Jim Souhan
See more of the story

The Lynx traded for Sylvia Fowles on July 27. The deal paid off at about 9:30 p.m. on Tuesday, Sept. 22.

With impassioned play from Lindsay Whalen and Devereaux Peters, the Lynx had taken several large leads against the L.A. Sparks in the decisive game of the Western Conference WNBA semifinals.

Early in the fourth quarter, the Sparks cut the lead to one. At that point, Fowles had made her presence felt mostly by taking the ball out of bounds after allowing an easy inside basket.

Fowles is and always has been a powerful defensive player. For much of Game 3, she seemed disconnected from the proceedings.

That changed once the Sparks threatened in the fourth. Fowles scored nine of her 13 points from that point on, while belatedly asserting herself on defense. And for just long enough, she countered the offensive dominance of Los Angeles' Candace Parker to help the Lynx to a 91-80 victory at Target Center.

The last time the Lynx won a WNBA title, they traded for a post player who became integral to their success, as Janel McCarville became a deft passer out of the high post. Fowles is McCarville's opposite. She is a powerful low-post player and intimidating defender, at least when she's at her best.

Unlike McCarville, the offense will not run through her, and at times it might succeed in spite of her. But at her best she can give the Lynx superior rebounding and defensive play, and she was at her best in the fourth quarter.

"She's shown it at times for us," Lynx coach Cheryl Reeve said. "I think with Sylvia, you've got to remember, when she first got here, it was new. And now in the playoffs, it's new again. I think she wants to try to figure things out, wants to feel good, wants to help. I thought she, today...she got really determined, and made hustle plays."

The Lynx's most emotional moment might have arrived when, with 41.7 seconds remaining, the Lynx, with Fowles on the court, forced a five-second call on an out-of-bounds play. That play had nothing to do with skills and schemes. That was maximum effort from five defenders working together, the essence of team basketball.

Fowles did not match up well with Los Angeles' versatile post players, but she might be a key to the Lynx's title hopes the rest of the playoffs.

Fowles is a three-time WNBA All-Star. Twice she has been named the league's defensive player of the year.
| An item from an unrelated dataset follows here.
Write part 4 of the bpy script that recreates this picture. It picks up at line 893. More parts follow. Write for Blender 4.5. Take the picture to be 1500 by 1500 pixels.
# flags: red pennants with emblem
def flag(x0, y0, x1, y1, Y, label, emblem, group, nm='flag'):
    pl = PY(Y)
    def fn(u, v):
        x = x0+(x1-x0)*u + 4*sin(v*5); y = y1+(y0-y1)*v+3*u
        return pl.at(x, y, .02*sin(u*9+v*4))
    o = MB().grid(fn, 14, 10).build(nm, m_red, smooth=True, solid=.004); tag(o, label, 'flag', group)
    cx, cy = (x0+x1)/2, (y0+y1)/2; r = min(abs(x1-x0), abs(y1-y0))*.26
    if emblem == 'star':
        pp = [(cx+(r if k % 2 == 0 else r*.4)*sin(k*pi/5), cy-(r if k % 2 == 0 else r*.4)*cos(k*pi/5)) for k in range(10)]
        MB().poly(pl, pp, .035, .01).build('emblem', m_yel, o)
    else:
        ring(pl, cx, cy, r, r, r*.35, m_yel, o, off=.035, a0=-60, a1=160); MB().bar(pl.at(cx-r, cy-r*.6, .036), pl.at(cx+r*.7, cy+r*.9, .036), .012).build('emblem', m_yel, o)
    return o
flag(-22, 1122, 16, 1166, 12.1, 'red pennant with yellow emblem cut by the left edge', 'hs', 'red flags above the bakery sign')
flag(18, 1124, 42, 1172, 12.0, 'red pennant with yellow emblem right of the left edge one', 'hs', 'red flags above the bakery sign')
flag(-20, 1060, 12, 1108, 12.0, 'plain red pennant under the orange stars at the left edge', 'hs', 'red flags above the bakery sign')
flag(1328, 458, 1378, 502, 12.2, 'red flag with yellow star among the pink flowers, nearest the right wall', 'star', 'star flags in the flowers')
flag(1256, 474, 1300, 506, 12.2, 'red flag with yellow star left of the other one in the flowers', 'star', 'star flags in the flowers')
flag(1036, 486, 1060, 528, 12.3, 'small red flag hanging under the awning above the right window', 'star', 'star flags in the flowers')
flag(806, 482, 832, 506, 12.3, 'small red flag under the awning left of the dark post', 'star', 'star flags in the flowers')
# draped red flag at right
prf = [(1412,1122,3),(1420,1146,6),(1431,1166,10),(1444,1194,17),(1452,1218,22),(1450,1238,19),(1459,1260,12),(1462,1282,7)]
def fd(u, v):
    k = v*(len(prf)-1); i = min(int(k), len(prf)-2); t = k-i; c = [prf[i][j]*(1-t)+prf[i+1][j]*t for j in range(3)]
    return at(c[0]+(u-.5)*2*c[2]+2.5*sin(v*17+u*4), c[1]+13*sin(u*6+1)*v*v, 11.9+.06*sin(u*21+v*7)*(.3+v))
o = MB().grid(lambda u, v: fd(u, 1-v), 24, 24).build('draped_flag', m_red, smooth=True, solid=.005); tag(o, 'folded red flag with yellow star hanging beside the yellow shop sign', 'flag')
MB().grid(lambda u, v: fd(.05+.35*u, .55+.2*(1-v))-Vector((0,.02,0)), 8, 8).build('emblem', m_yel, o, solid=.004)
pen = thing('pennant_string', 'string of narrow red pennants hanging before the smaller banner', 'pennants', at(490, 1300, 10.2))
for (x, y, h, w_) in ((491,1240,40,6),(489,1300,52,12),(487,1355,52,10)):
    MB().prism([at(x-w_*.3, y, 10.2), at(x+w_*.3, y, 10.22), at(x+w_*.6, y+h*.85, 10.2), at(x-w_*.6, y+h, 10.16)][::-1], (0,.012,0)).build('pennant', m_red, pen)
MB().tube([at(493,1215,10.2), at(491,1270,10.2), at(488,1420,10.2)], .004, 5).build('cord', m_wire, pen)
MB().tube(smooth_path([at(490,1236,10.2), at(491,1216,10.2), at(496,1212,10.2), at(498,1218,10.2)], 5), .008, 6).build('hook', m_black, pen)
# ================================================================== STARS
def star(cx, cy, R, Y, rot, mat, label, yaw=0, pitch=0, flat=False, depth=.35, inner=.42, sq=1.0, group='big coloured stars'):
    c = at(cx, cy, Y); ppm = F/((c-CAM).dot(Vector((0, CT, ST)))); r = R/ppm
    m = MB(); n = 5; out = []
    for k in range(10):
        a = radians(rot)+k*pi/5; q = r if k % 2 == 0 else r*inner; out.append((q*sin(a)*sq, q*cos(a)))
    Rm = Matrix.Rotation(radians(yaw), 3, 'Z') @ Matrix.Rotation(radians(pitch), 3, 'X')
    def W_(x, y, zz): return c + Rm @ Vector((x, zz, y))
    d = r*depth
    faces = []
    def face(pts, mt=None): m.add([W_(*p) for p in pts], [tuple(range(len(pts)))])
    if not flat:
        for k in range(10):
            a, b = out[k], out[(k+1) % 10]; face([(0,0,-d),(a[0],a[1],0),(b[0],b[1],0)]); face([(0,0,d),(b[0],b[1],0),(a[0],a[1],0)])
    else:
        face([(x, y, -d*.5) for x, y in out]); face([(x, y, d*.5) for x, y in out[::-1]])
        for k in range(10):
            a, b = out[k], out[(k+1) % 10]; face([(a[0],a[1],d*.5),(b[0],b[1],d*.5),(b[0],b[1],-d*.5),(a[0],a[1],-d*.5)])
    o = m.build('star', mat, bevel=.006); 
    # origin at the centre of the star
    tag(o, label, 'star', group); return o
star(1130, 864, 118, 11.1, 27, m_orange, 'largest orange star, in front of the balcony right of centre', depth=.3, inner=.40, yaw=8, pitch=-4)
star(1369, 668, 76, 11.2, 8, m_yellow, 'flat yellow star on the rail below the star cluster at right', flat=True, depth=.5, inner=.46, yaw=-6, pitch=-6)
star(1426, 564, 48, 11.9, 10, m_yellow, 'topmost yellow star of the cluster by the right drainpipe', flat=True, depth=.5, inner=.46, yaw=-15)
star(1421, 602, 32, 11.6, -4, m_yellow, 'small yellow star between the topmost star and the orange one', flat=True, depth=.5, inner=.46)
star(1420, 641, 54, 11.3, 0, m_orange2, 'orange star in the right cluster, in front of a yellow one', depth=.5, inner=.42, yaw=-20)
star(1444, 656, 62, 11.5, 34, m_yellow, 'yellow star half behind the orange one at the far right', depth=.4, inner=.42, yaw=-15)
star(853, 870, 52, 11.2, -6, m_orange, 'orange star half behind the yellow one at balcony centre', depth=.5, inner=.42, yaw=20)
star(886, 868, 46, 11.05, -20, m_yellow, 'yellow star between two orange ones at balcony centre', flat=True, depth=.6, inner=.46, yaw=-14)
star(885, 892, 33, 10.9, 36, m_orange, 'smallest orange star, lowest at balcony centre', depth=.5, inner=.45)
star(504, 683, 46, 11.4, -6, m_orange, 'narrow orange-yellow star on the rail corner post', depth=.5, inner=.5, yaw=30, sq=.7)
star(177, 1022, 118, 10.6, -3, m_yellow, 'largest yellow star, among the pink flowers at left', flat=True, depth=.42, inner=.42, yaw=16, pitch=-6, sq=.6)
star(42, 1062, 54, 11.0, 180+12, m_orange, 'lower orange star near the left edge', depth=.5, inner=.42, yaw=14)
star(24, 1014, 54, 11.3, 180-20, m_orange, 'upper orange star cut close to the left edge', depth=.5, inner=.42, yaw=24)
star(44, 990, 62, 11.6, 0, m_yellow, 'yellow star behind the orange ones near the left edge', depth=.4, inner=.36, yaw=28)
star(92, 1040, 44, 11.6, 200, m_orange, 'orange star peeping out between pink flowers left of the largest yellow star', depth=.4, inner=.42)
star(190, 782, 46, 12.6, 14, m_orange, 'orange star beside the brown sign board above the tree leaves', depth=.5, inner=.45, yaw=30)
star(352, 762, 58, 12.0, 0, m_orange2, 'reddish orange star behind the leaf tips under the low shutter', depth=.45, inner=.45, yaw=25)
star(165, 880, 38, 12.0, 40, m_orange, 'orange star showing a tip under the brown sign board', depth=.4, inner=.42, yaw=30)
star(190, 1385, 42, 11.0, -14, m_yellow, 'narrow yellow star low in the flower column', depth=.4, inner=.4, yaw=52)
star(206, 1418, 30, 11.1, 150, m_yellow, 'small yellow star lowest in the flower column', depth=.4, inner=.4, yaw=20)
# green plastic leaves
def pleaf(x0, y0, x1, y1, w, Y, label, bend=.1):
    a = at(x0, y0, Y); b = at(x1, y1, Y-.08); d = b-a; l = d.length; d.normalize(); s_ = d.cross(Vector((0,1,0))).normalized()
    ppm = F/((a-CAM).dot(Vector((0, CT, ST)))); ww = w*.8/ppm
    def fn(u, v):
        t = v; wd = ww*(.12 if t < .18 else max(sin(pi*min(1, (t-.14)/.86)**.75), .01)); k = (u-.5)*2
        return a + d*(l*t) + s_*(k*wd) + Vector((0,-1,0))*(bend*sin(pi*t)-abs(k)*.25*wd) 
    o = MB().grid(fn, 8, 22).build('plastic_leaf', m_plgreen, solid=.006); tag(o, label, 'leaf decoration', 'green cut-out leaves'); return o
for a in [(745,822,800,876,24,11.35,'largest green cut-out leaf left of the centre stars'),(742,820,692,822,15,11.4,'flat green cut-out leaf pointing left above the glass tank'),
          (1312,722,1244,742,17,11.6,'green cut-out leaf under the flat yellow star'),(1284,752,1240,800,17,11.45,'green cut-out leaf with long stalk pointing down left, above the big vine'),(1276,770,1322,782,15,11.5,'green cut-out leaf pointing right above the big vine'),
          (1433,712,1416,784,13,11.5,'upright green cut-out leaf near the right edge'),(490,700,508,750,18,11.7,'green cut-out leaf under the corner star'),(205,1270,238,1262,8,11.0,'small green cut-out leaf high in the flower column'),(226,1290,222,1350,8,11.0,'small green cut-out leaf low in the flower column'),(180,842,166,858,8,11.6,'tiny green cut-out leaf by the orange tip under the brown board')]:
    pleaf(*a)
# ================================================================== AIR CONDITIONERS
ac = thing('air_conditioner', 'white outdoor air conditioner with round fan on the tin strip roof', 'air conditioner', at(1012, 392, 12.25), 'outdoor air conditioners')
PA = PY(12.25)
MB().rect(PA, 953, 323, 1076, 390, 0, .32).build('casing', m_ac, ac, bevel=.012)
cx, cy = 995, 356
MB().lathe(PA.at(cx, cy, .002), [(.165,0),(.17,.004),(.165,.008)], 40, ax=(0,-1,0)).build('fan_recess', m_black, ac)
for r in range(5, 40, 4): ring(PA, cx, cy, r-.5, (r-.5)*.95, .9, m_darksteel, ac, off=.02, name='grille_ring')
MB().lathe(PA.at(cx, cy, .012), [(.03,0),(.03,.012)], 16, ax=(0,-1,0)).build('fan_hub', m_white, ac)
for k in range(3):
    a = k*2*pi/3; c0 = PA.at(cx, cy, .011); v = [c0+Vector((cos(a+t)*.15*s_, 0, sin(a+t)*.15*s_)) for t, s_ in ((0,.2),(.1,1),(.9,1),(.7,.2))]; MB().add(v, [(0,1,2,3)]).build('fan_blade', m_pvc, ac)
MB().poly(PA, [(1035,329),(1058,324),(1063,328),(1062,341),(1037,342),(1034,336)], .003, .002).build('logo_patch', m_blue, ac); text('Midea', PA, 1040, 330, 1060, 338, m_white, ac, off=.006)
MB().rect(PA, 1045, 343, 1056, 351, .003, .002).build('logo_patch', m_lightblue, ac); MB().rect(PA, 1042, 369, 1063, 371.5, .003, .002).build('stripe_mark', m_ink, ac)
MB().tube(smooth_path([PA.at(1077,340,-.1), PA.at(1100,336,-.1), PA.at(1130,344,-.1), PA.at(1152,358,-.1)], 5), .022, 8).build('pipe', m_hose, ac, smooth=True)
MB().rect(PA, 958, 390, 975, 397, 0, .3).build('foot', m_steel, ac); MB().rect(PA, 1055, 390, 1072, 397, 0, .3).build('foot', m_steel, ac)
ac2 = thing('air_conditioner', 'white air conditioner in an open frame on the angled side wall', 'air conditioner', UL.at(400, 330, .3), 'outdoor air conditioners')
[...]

She joined the Lynx's Big Three — Seimone Augustus, Whalen and Maya Moore — on the United States Olympic team in London in 2012.

She did not play like an all-world performer for three quarters.

"She struggled in the first half," Augustus said. "She struggled a little bit in the second half, in the third period and a little bit in the fourth. That's part of our leadership, to keep encouraging her, for her to get in the paint and keep getting her boards, and that paid off in the fourth quarter."

Parker called Moore, Whalen, Augustus and Fowles "their big four," and said she was happy with how the Sparks curbed their shooting and scoring.

Augustus said of Fowles' late emergence: "I think she needed that. She had been in a rut this series. I'm thankful that she did finally get going."

With the Lynx leading 87-80 with less than a minute remaining, Fowles sealed the victory with a forceful block near the basket. On the subsequent possession, she grabbed a rebound and drew a foul.

She made both free throws, leaving her with a fine finishing line: 13 points, 3-for-6 shooting, 7-for-8 free throws, six rebounds and one assist.

Fowles didn't have to be All-World on Tuesday. In the fourth quarter, the Lynx merely needed her to be all-in.